Marine Corps Commandant Gen. Robert Neller has ordered all Marine Corps aircraft to suspend flight operations for 24 hours within the next two weeks following the Aug. 5 deadly MV-22B Osprey crash that killed three Marines.

The pause in flight operations will not affect operational commitments, the Marine Corps announced Friday in a news release. Commanders can decide when to suspend flight operations.

“The intent is for flying squadrons to review selected incidents which occurred enterprise-wide and study historical examples of completed investigations in order to bring awareness and best practices to the fleet,” the news release says.

The House Armed Services Committee has repeatedly raised concerns about the state of Marine Corps and other military aircraft since the spring of 2016, committee Chairman Mac Thornberry, R-Texas, said on Friday.
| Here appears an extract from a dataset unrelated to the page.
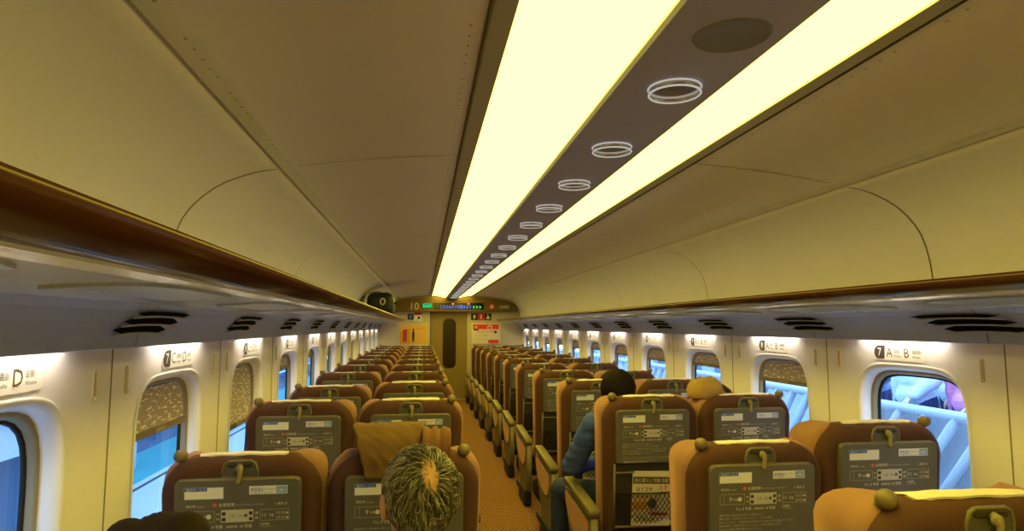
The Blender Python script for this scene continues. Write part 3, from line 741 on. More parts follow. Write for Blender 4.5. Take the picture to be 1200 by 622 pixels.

Marine Corps aircraft grounded

“The Marine Corps decision to temporarily ground all aircraft is further, indisputable evidence that America’s military is in a readiness crisis, and that the crisis is costing lives,” Thornberry said in a statement.“Washington has asked our military to do too much with too little for too long.

“As threats continue to grow, Congress must act as soon as possible to provide our military with all of the resources they need to repair what can be fixed and replace what cannot be repaired. It would be immoral to continue to use military funding as political leverage in the face of such striking evidence that our military is in a crisis that is partly of our own making.”
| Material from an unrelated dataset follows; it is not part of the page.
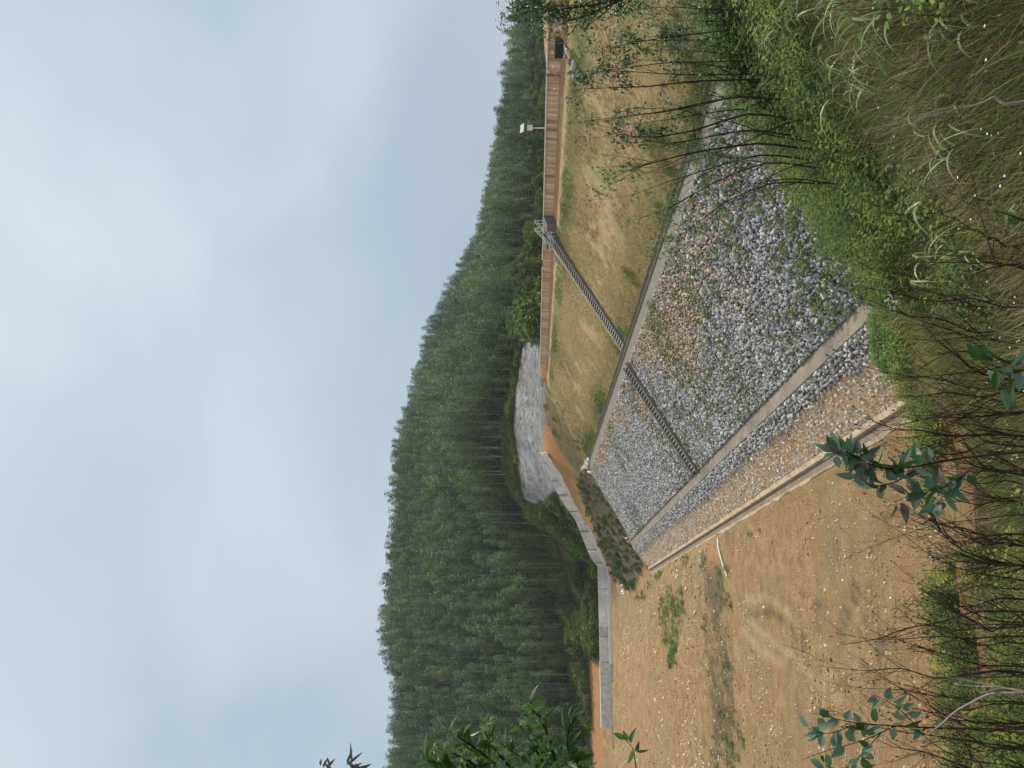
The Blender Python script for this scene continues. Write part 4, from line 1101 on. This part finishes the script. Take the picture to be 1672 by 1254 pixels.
# ------------------------------------------------------------------ bare saplings, twiggy shrubs, leafy branches
TWIG = simple('dark_twig', (.075, .045, .032), (.035, .022, .017), 12, .8)
TWIGP = simple('pale_dead_wood', (.42, .36, .28), (.24, .19, .14), 12, .8)
LG = leafmat('young_leaf', (.06, .11, .035), (.16, .24, .07), .5, .4); LBG = leafmat('blue_green_leaf', (.10, .175, .12), (.17, .26, .18), .5, .3)
LDK = leafmat('dark_green_leaf', (.025, .07, .02), (.06, .13, .03), .35, .3); LGL = leafmat('glossy_leaf', (.05, .11, .025), (.13, .23, .06), .38, .35, None, .4)
LPU = leafmat('bronze_leaf', (.13, .11, .11), (.22, .17, .17), .4, .25)


def curve(pxs, z, dz=0):
    """3-D path through measured points of a stem standing at distance z"""
    n = len(pxs); return [Vector(P(x, y, z + dz * i / max(1, n - 1))) for i, (x, y) in enumerate(pxs)]
def sub(pts, k=3):
    o = []
    for a, b_ in zip(pts[:-1], pts[1:]):
        for i in range(k): o.append(a.lerp(b_, i / k))
    o.append(pts[-1])
    for i in range(1, len(o) - 1): o[i] = (o[i - 1] + o[i] * 2 + o[i + 1]) / 4
    return o


def sapling(pxs, z, r0, label, group, leafm=None, nbr=6, tipleaf=40, leafL=.09, cl=None, cat='sapling', dz=0, twigs=True, mat=None, brL=(.3, .9)):
    pts = sub(curve(pxs, z, dz)); base = pts[0].copy(); g = H(base.x, base.y)
    root = empty('sapling', (base.x, base.y, g)); tag(root, label, cat, group)
    if base.z > g + .02: pts.insert(0, Vector((base.x + random.uniform(-.05, .05), base.y, g - .05)))
    o3 = Vector((base.x, base.y, g)); pts = [p - o3 for p in pts]; n = len(pts)
    b = B(); b.tube(pts, [max(.0015, r0 * (1 - .86 * i / (n - 1))) for i in range(n)], 6)
    tips = [(pts[-1], (pts[-1] - pts[-2]).normalized())]
    if twigs:
        for i in range(nbr):
            j = random.randint(int(n * .35), n - 2); d = (pts[j + 1] - pts[j]).normalized(); a = random.random() * 6.28
            sd = Vector((math.cos(a), math.sin(a) * .6, .1)); L = random.uniform(*brL); rr = r0 * (1 - .8 * j / n) * .5
            bp = [pts[j]]; dd = (d * .9 + sd * .45).normalized()
            for s in range(4):
                bp.append(bp[-1] + dd * L / 4); dd = (dd + Vector((0, 0, .12)) + Vector((random.gauss(0, .08), random.gauss(0, .08), 0))).normalized()
            b.tube(bp, [max(.001, rr * (1 - .75 * s / 4)) for s in range(5)], 4); tips.append((bp[-1], dd))
            if random.random() < .6:
                q0 = bp[2]; d2 = (dd + Vector((random.gauss(0, .5), random.gauss(0, .3), .1))).normalized(); b.tube([q0, q0 + d2 * L * .3, q0 + d2 * L * .5 + Vector((0, 0, L * .06))], [rr * .45, rr * .3, .001], 4); tips.append((q0 + d2 * L * .5, d2))
    b.build('stem', [mat or TWIG], root)
    if leafm:
        lb = B()
        for tp, d in tips:
            for i in range(tipleaf):
                k_ = random.random() ** 1.3; p = tp - d * k_ * (cl or .5); a = random.random() * 6.28
                off = Vector((random.gauss(0, 1), random.gauss(0, 1), random.gauss(0, .7))) * (cl or .5) * .26 * (.35 + k_)
                lb.leaf(p + off, (math.cos(a), math.sin(a), random.uniform(-.7, .4)), (random.gauss(0, .3), random.gauss(0, .3), 1), leafL * random.uniform(.6, 1.2), leafL * random.uniform(.22, .38), .2, .3, 3)
        lb.build('foliage', [leafm], root)
    return root


random.seed(31)
right_grp = 'thin dark saplings in front of the dam'
ST_ = [  # pixel path from low to tip, distance, radius, leaf, description
    ([(1300, 118), (1200, 122), (1100, 122), (1020, 116), (945, 117)], 15, .020, None, 'tall dark stem standing before the crest culvert, bare to the tip'),
    ([(1310, 128), (1215, 130), (1120, 133), (1055, 142), (1000, 143), (936, 146)], 14, .026, LDK, 'dark forked sapling with its fork halfway up, left of the tallest bare stem'),
    ([(1305, 166), (1205, 156), (1140, 170), (1080, 183), (1020, 190), (955, 198)], 14, .026, LG, 'dark sapling crossing the berm with bright tufts of leaves at mid height'),
    ([(1300, 176), (1200, 178), (1120, 190), (1060, 200), (1010, 205)], 16, .018, LG, 'thinner sapling just left of the one with bright tufts'),
    ([(1320, 200), (1220, 182), (1130, 215), (1065, 225), (1030, 222), (990, 216)], 13, .024, LDK, 'leaning dark sapling with a spray of thin side twigs'),
    ([(1310, 224), (1220, 210), (1120, 231), (1085, 235), (1018, 220)], 14, .022, LBG, 'sapling whose twigs fan out over the middle of the grass face'),
    ([(1330, 245), (1235, 232), (1125, 250), (1080, 262), (1040, 272), (1010, 270)], 12.5, .024, LG, 'sapling topped by the brightest lime green leaves'),
    ([(1330, 262), (1240, 250), (1150, 278), (1080, 300), (1030, 320)], 13, .018, LBG, 'bent sapling below the lime green one'),
    ([(1340, 275), (1250, 262), (1160, 300), (1085, 345), (1022, 362)], 13, .018, LBG, 'long leaning sapling ending in a single blue green tuft over the grass'),
    ([(1345, 300), (1260, 296), (1180, 330), (1130, 372), (1086, 400)], 13, .017, LBG, 'lowest leaning sapling reaching the berm drain near a grey green tuft'),
    ([(1290, 66), (1190, 62), (1120, 66), (1050, 66), (1012, 66)], 16, .018, LDK, 'dark sapling with a broad leafy top right of the culvert'),
    ([(1290, 92), (1200, 100), (1130, 102), (1060, 98), (1020, 97)], 15, .016, LDK, 'short dark stem between two taller saplings under the culvert'),
    ([(1285, 35), (1180, 35), (1110, 34), (1050, 30)], 15, .014, LBG, 'thin stem with grey green feathery leaves near the frame corner'),
    ([(1280, 12), (1180, 18), (1090, 10), (1020, 18)], 14, .016, LBG, 'feathery grey green sapling at the edge of the photo'),
    ([(1350, 235), (1260, 222), (1200, 200), (1150, 190), (1105, 178)], 12, .014, None, 'bare curved stem crossing over the berm'),
    ([(1360, 300), (1290, 290), (1230, 300), (1185, 322)], 11, .012, None, 'short bare stem over the tan stones'),
    ([(1340, 150), (1260, 145), (1180, 160), (1110, 150)], 12, .012, None, 'thin bare stem rising straight past the drain'),
    ([(1350, 190), (1280, 200), (1200, 240), (1130, 262), (1070, 280)], 11.5, .013, None, 'thin bare stem slanting across the brown stones'),
    ([(1360, 262), (1300, 268), (1250, 290), (1180, 345), (1150, 380)], 11, .011, None, 'slanting wiry stem above the bright green weeds'),
    ([(1320, 100), (1240, 92), (1165, 86), (1100, 80), (1050, 84)], 13, .013, LDK, 'wiry stem with a few dark leaves right of the forked sapling'),
]
LGY = leafmat('grey_green_leaf', (.085, .13, .06), (.16, .22, .10), .5, .35)
for pxs, z, r0, lm, lab in ST_:
    lm = LGY if lm is LBG else lm
    sapling(pxs, z, r0, lab, right_grp, lm, 8 if lm else 12, 26, .10, .30, twigs=True, brL=(.35, 1.1))
# crown in the frame corner
random.seed(8)
for (pxs, z, lab) in (([(1260, -25), (1150, -20), (1040, -8), (960, 10), (890, 18), (852, 10)], 12, 'leafy dark green tree top rising against the sky at the frame corner'),
                      ([(1260, -60), (1120, -40), (1000, 5), (950, 30), (918, 34)], 12.6, 'lower leafy branch below the corner tree top')):
    sapling(pxs, z, .035, lab, 'leafy tree in the frame corner', LDK, 16, 34, .11, .6, brL=(.3, .8), cat='tree')
sapling([(1275, 128), (1180, 108), (1100, 100), (1010, 112), (955, 122), (940, 128)], 14.5, .014, 'sapling with a dense dark leafy head just under the crest wall', 'thin dark saplings in front of the dam', LDK, 8, 24, .11, .45, brL=(.2, .5))
sapling([(1290, 40), (1180, 50), (1080, 62), (1020, 72), (985, 80)], 14, .016, 'sapling with a broad drooping dark head in front of the grass face', 'thin dark saplings in front of the dam', LDK, 12, 26, .11, .6, brL=(.3, .8))

# twiggy dead shrubs, lower left of the upright view
random.seed(77)
def dead_shrub(y0, ytip, xtip, z, label, mat=TWIG, r0=.008, group='dark twiggy shrubs before the dirt floor', nb=10):
    base = [(1700, y0), (1640, y0 + (ytip - y0) * .1 + random.gauss(0, 6))]
    for i in range(1, 6):
        q_ = i / 5; base.append((1640 + (xtip - 1640) * q_, y0 + (ytip - y0) * (q_ ** 1.5) + random.gauss(0, 5)))
    pts = sub(curve(base, z)); g0 = pts[0]; g = H(g0.x, g0.y)
    root = empty('twiggy_shrub', (g0.x, g0.y, g)); tag(root, label, 'shrub', group); o3 = Vector((g0.x, g0.y, g))
    if g0.z > g: pts.insert(0, Vector((g0.x, g0.y, g - .04)))
    pts = [p - o3 for p in pts]; n = len(pts)
    b = B(); b.tube(pts, [max(.001, r0 * (1 - .85 * i / (n - 1))) for i in range(n)], 5); b2 = B()
    for i in range(nb):
        j = random.randint(2, n - 2); d = (pts[j + 1] - pts[j]).normalized(); L = random.uniform(.12, .55) * (1 - .4 * j / n); rr = r0 * (1 - .8 * j / n) * .5
        dd = (d + Vector((random.gauss(0, .45), random.gauss(0, .35), 0))).normalized(); bp = [pts[j]]
        for s in range(5): bp.append(bp[-1] + dd * L / 5); dd = (dd + Vector((random.gauss(0, .12), random.gauss(0, .1), .06))).normalized()
        b2.tube(bp, [max(.0008, rr * (1 - .7 * s / 5)) for s in range(6)], 4)
        for s in range(3):
            if random.random() < .75:
                q0 = bp[random.randint(1, 4)]; d2 = (dd + Vector((random.gauss(0, .5), random.gauss(0, .4), .1))).normalized(); l2 = L * random.uniform(.2, .45)
                b2.tube([q0, q0 + d2 * l2 * .5, q0 + d2 * l2 + Vector((0, 0, l2 * .1))], [rr * .4, rr * .3, .0007], 3)
        if random.random() < .5:
            e0 = bp[-1]; b2.tube([e0, e0 + dd * .012, e0 + dd * .022], [.002, .005, .001], 5)
    b.build('stem', [mat], root); b2.build('twigs', [mat], root)
places = ['below the flower clump', 'beside the bright green mound', 'over the end of the toe drain', 'just above the blue green branch', 'crossing the blue green branch', 'just below the blue green branch',
          'over the pale rubble', 'over the tyre marks', 'beside the tyre marks', 'before the lowest weeds', 'beside the round leaved branch', 'over the lower left dirt']
for i in range(64):
    y0 = 475 + i * 13 + random.gauss(0, 14); yt = y0 + random.gauss(-35, 55)
    dead_shrub(y0, yt, random.uniform(1345, 1480) if i % 3 else random.uniform(1480, 1580), random.uniform(4.2, 8.5), 'dark twiggy dead shrub ' + places[min(11, i * 12 // 64)], nb=20, r0=random.uniform(.005, .011))
for i in range(26):
    y0 = -20 + i * 19 + random.gauss(0, 10); dead_shrub(y0, y0 + random.gauss(15, 70), random.uniform(1420, 1600), random.uniform(3.6, 6.5), 'dark stem among the grass on the near right hillside', nb=6, group='dark stems in the near grass', r0=.007)
dead_shrub(160, 175, 1560, 2.9, 'forked pale dead branch low on the right hillside', TWIGP, .008, nb=4, group='pale dead branches')
dead_shrub(1130, 1215, 1505, 3.2, 'pale curved dead branch low on the left', TWIGP, .008, nb=3, group='pale dead branches')


def leafy_branch(label, stems, z, leafm, L, wd, nleaf, cat='branch', group=None, r0=.006, start=.3, extra=None, dz=0, name='leafy_branch'):
    p0 = Vector(P(*stems[0][0], z)); g = H(p0.x, p0.y); root = empty(name, (p0.x, p0.y, g)); tag(root, label, cat, group); o3 = Vector((p0.x, p0.y, g))
    b = B(); lb = B(); mats = leafm if isinstance(leafm, list) else [leafm]
    for si, s in enumerate(stems):
        pts = sub(curve(s, z, dz)); 
        if si == 0 and pts[0].z > g: pts.insert(0, Vector((p0.x, p0.y, g - .03)))
        pts = [p - o3 for p in pts]; n = len(pts)
        b.tube(pts, [max(.0012, (r0 if si == 0 else r0 * .5) * (1 - .8 * i / (n - 1))) for i in range(n)], 6)
        for i in range(nleaf if si == 0 else max(4, nleaf // 2)):
            f_ = (start if si == 0 else .15) + (1 - (start if si == 0 else .15)) * (i + random.random() * .6) / (nleaf if si == 0 else max(4, nleaf // 2)); j = min(n - 2, int(f_ * (n - 1))); c0 = pts[j].lerp(pts[j + 1], f_ * (n - 1) - j if f_ * (n - 1) - j < 1 else 1)
            a = random.choice((-1, 1)) * random.uniform(.6, 1.5); d = (pts[j + 1] - pts[j]).normalized()
            qa = random.uniform(0, 6.28); dirv = (d * .35 + Vector((math.cos(qa) * 1.1, random.uniform(-.9, .5), math.sin(qa) * .9 - .15))).normalized()
            pet = c0 + dirv * L * .15; b.tube([c0, pet], [.0012, .0008], 3)
            lb.leaf(pet, dirv, (random.gauss(0, .6), -1, random.gauss(.4, .6)), L * random.uniform(.5, 1.25), L * wd * random.uniform(.7, 1.15), random.uniform(.1, .45), random.uniform(.05, .55), 6, random.randrange(len(mats)))
    b.build('stem', [TWIG], root); lb.build('leaves', mats, root); return root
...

The last time the Marine Corps suspended flight operations for all aircraft was in August 2016 following three crashes of Marine F/A-18 Hornets in as many months. Two pilots were killed in separate crashes that June and July: Marine Capt. Jeff Kuss, a Blue Angels pilot, and Maj. Richard Norton, who graduated from both the Navy’s TOPGUN school and the Marine Corps Weapons and Tactics Instructors Course. 
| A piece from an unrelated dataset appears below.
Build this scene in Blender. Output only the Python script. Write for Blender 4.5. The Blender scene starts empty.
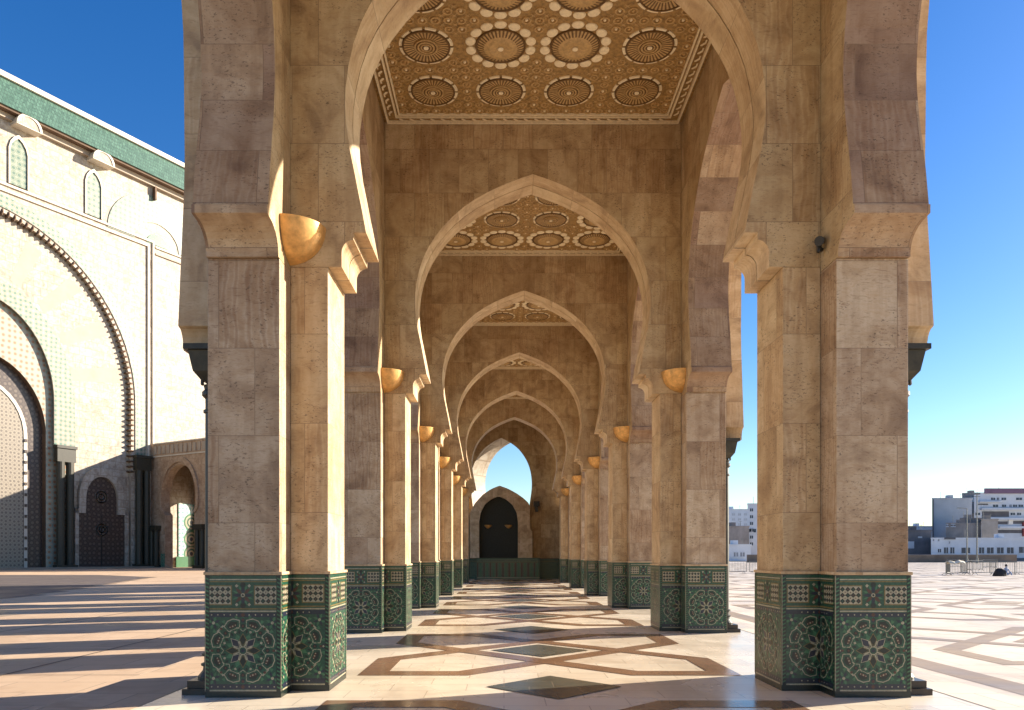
import bpy, bmesh, math, random
from mathutils import Vector, Matrix
R = math.radians
PI = math.pi
scn = bpy.context.scene
COL = scn.collection
rnd = random.Random(7)

# ------------------------------------------------------------------ materials
def nodes_of(m):
    m.use_nodes = True
    nt = m.node_tree
    return nt, nt.nodes['Principled BSDF']

def N(nt, t, **kw):
    n = nt.nodes.new(t)
    for k, v in kw.items():
        if k in n.inputs.keys() if isinstance(k, str) else False:
            n.inputs[k].default_value = v
        else:
            setattr(n, k, v)
    return n

def ramp(nt, fac, stops):
    r = nt.nodes.new('ShaderNodeValToRGB')
    e = r.color_ramp.elements
    while len(e) < len(stops): e.new(0.5)
    for i, (p, c) in enumerate(stops):
        e[i].position = p
        e[i].color = (*c, 1) if len(c) == 3 else c
    nt.links.new(fac, r.inputs[0])
    return r.outputs[0]

def mix(nt, a, b, f, mode='MIX'):
    m = nt.nodes.new('ShaderNodeMix'); m.data_type = 'RGBA'; m.blend_type = mode
    for s, v in ((0, f), (6, a), (7, b)):
        if hasattr(v, 'is_linked') or hasattr(v, 'links'):
            nt.links.new(v, m.inputs[s])
        else:
            m.inputs[s].default_value = v if s == 0 else (*v, 1)
    return m.outputs[2]

def math_(nt, op, a, b=0.0, c=0.0):
    m = nt.nodes.new('ShaderNodeMath'); m.operation = op
    for i, v in enumerate((a, b, c)):
        if hasattr(v, 'links'): nt.links.new(v, m.inputs[i])
        else: m.inputs[i].default_value = v
    return m.outputs[0]

def noise(nt, vec, scale, detail=4, rough=.55, dist=0.0, dims='3D', w=None):
    n = nt.nodes.new('ShaderNodeTexNoise'); n.noise_dimensions = dims
    n.inputs['Scale'].default_value = scale; n.inputs['Detail'].default_value = detail
    n.inputs['Roughness'].default_value = rough; n.inputs['Distortion'].default_value = dist
    nt.links.new(vec, n.inputs['Vector'])
    if w is not None: nt.links.new(w, n.inputs['W'])
    return n.outputs[0]

def mapping(nt, vec, scale=(1, 1, 1), rot=(0, 0, 0), loc=(0, 0, 0)):
    m = nt.nodes.new('ShaderNodeMapping')
    m.inputs['Scale'].default_value = scale; m.inputs['Rotation'].default_value = rot; m.inputs['Location'].default_value = loc
    nt.links.new(vec, m.inputs['Vector'])
    return m.outputs[0]

def stone_blocks(name, tones, bw, bh, mortar=.004, mortar_col=(.16, .11, .07), rough=.55, vein=.35, pits=True, offset=.5, bump=.25, freq=2, objrand=True):
    """Travertine blocks: every block takes a tone of its own, its own veining and its own pits."""
    m = bpy.data.materials.new(name); nt, b = nodes_of(m)
    uv = nt.nodes.new('ShaderNodeUVMap').outputs[0]
    oi = nt.nodes.new('ShaderNodeObjectInfo')
    br = nt.nodes.new('ShaderNodeTexBrick'); br.offset = offset; br.offset_frequency = freq
    br.inputs['Color1'].default_value = (0, 0, 0, 1); br.inputs['Color2'].default_value = (1, 1, 1, 1)
    br.inputs['Mortar'].default_value = (.5, .5, .5, 1)
    br.inputs['Scale'].default_value = 1; br.inputs['Mortar Size'].default_value = mortar
    br.inputs['Mortar Smooth'].default_value = .2; br.inputs['Bias'].default_value = 0
    br.inputs['Brick Width'].default_value = bw; br.inputs['Row Height'].default_value = bh
    if objrand:
        cx = nt.nodes.new('ShaderNodeCombineXYZ')
        nt.links.new(math_(nt, 'MULTIPLY', math_(nt, 'FLOOR', math_(nt, 'MULTIPLY', oi.outputs['Random'], 40.0)), bw * 2), cx.inputs[0])
        nt.links.new(math_(nt, 'MULTIPLY', math_(nt, 'FLOOR', math_(nt, 'MULTIPLY', oi.outputs['Random'], 17.0)), bh * 2), cx.inputs[1])
        va = nt.nodes.new('ShaderNodeVectorMath'); va.operation = 'ADD'
        nt.links.new(uv, va.inputs[0]); nt.links.new(cx.outputs[0], va.inputs[1])
        uvo = va.outputs[0]
    else:
        uvo = uv
    nt.links.new(uvo, br.inputs['Vector'])
    rid = nt.nodes.new('ShaderNodeSeparateColor'); nt.links.new(br.outputs['Color'], rid.inputs[0])
    rv = rid.outputs[0]
    tone = ramp(nt, rv, [(i / (len(tones) - 1), t) for i, t in enumerate(tones)])
    w = math_(nt, 'MULTIPLY', rv, 37.0)
    big = noise(nt, uvo, 1.6, 5, .62, 1.2, '4D', w)
    fine = noise(nt, mapping(nt, uvo, (2.2, 9, 1), (0, 0, .2)), 2.4, 8, .7, 1.8, '4D', w)
    c1 = mix(nt, tone, ramp(nt, big, [(.32, (.40, .31, .25)), (.47, (.78, .70, .62)), (.6, (1.0, 1.0, 1.0)), (.75, (.9, .8, .68))]), .7, 'MULTIPLY')
    c2 = mix(nt, c1, ramp(nt, fine, [(.36, (.50, .38, .29)), (.48, (1, 1, 1)), (.64, (.80, .70, .58))]), vein, 'MULTIPLY')
    if pits:
        pt = noise(nt, mapping(nt, uvo, (1, 1.8, 1)), 26, 4, .6, .4, '4D', w)
        pm = noise(nt, uvo, 2.1, 2, .5, 0, '4D', w)
        pf = math_(nt, 'MULTIPLY', math_(nt, 'GREATER_THAN', pt, .60), math_(nt, 'GREATER_THAN', pm, .50))
        c2 = mix(nt, c2, (.10, .065, .04), math_(nt, 'MULTIPLY', pf, .62))
    wv = nt.nodes.new('ShaderNodeTexWave'); wv.bands_direction = 'X'; wv.inputs['Scale'].default_value = 2.2; wv.inputs['Distortion'].default_value = 7
    wv.inputs['Detail'].default_value = 4; wv.inputs['Detail Scale'].default_value = .9; wv.inputs['Detail Roughness'].default_value = .6
    nt.links.new(mapping(nt, uvo, (1, .45, 1)), wv.inputs['Vector'])
    wsel = math_(nt, 'MULTIPLY', math_(nt, 'GREATER_THAN', math_(nt, 'FRACT', math_(nt, 'MULTIPLY', rv, 7.3)), .55), vein * .9)
    c2 = mix(nt, c2, mix(nt, c2, ramp(nt, wv.outputs['Fac'], [(.0, (.66, .50, .38)), (.35, (1, 1, 1)), (.8, (.84, .73, .62))]), 1.0, 'MULTIPLY'), wsel)
    st = noise(nt, uvo, .55, 4, .6, .6)
    c2 = mix(nt, c2, ramp(nt, st, [(.34, (.70, .61, .54)), (.5, (1, 1, 1))]), .5, 'MULTIPLY')
    sk_ = noise(nt, mapping(nt, uvo, (3.2, .22, 1)), 1.6, 5, .65, .3)
    c2 = mix(nt, c2, ramp(nt, sk_, [(.36, (.66, .58, .50)), (.52, (1, 1, 1))]), .4 if pits else .25, 'MULTIPLY')
    c3 = mix(nt, c2, mortar_col, math_(nt, 'MULTIPLY', br.outputs['Fac'], .55))
    nt.links.new(c3, b.inputs['Base Color'])
    b.inputs['Roughness'].default_value = rough
    b.inputs['Specular IOR Level'].default_value = .35
    bp = nt.nodes.new('ShaderNodeBump'); bp.inputs['Strength'].default_value = bump; bp.inputs['Distance'].default_value = .006
    nt.links.new(math_(nt, 'SUBTRACT', fine, math_(nt, 'MULTIPLY', br.outputs['Fac'], 1.0)), bp.inputs['Height'])
    nt.links.new(bp.outputs[0], b.inputs['Normal'])
    return m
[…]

Investigators later determined that Kuss had accidentally left his afterburners on while performing an aerial maneuver and Norton started a dive too low while practicing a strafing run at night.

After an MV-22B Osprey crashed off Okinawa on Dec. 13 and another Osprey’s landing gear failed on the same day, the Marine Corps suspended flight operations for all Ospreys in Japan for a week.

Lt. Gen. Lawrence Nicholson, III Marine Expeditionary Force commander, said at the time that he was “highly confident” that Osprey flight operations could safely resume.

“It is very important for Japanese citizens to understand and share our utmost confidence in the safety and reliability of the MV-22, or we would not continue flight operations,” Nicholson said in a Dec. 19 statement. “It is equally important that we ensure our pilots have every opportunity to conduct training, which allows us to remain proficient, and enable us to respond when most needed in support of the alliance.”